United has business fliers angry
An influential group of road warriors, better known as business travelers, is joining a push to stop the giant domestic air carriers from systemically mistreating and demeaning passengers — another consequence of United Airlines’ recent customer service debacle.
The furor began this month after passenger Dr. David Dao refused to give up his seat, despite being ordered by airline personnel to get going, and was dragged from the jet by security at Chicago’s O’Hare International Airport.
Now a coalition of business fliers is supporting a congressional effort to pass an air travelers bill of rights. Meanwhile, United’s brass acknowledged during Tuesday’s quarterly earnings call with investors that some of its corporate customers also are pressing for policy changes.
Business travelers, who typically pay the most for tickets, regularly account for nearly 40 percent of annual airline industry revenues, so executives and lawmakers ignore them at their own peril. That’s particularly true right now, when the flying public is angry about United’s behavior toward Dao and generally unhappy about years of encroaching airline fees and uncomfortable, overbooked flights. ‘Such disgust’
“In the 20-plus years that I have been observing the business travel industry, I have never seen such disgust about airline behavior,” says Kevin Mitchell, the Randor, Pa.-based founder of the Business Travel Coalition, a group of more than 300 corporate travel members, in an email to me. “The sense is that this is not a United Airlines problem alone.”
But United is a catalyst for the enormous backlash getting underway against the other “legacy” airlines, American and Delta, which combine to hold a lion’s share of the domestic flying business.

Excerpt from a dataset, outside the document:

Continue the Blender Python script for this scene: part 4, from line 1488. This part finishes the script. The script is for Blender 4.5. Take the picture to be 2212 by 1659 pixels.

This week, Sen. Richard Blumenthal, D-Conn., cited the 69-year-old Dao’s ouster from the United Express flight, bound from Chicago to Louisville, Ky., as a compelling reason for his introducing a new Airline Passenger Bill of Rights. It is the first comprehensive U.S. passenger rights bill to surface in a few years. Other legislative efforts in behalf of airline customers — such as requiring minimum seat sizes — have been introduced on a stand-alone basis.
The Blumenthal bill would restrict the airlines’ ability to bump passengers to accommodate crew members — Dao was asked to deplane to make room for an airline employee — or make way for elite-level fliers, who have enough airline points or special status to demand a seat, which means a less fortunate but paying customer gets the heave-ho.
The measure also would provide fliers, or state attorneys general, the ability to sue airlines for unfair and deceptive practices such as tarmac delays, undisclosed fees, price gouging, chronically late flights or health and safety risks. A Supreme Court ruling currently prevents consumers and states from suing airlines for unfair and deceptive practices in areas like service and fee issues. Basically, it’s up to the U.S. Department of Transportation to handle such consumer matters. ‘The right to sue’
“The right to sue would put desperately needed discipline into the U.S. commercial aviation system,” said Mitchell, who contends Congress never intended to strip consumers of their right to sue over such fundamental issues when it approved airline industry deregulation in 1978.
Mitchell’s coalition is backing Blumenthal’s bill.
His group represents corporate, university and government travel planners and managers, who also air grievances directly to senior managers at the airlines.
When asked by a financial analyst during the Tuesday earnings call if corporate clients reacted to the customer service fiasco, United President Scott Kirby said some had voiced concern and wanted to know what the company was planning to do.
“They want us to fix this and do the right thing,” said Kirby, who added that the airline’s sales team has been out and about talking to corporate clients. He eluded to impending policy changes, on booking and other matters, that United is going to reveal soon.
On April 30, United is expected to tell everyone about plans for remaking itself into a more welcoming airline — another outcome from the Dao incident.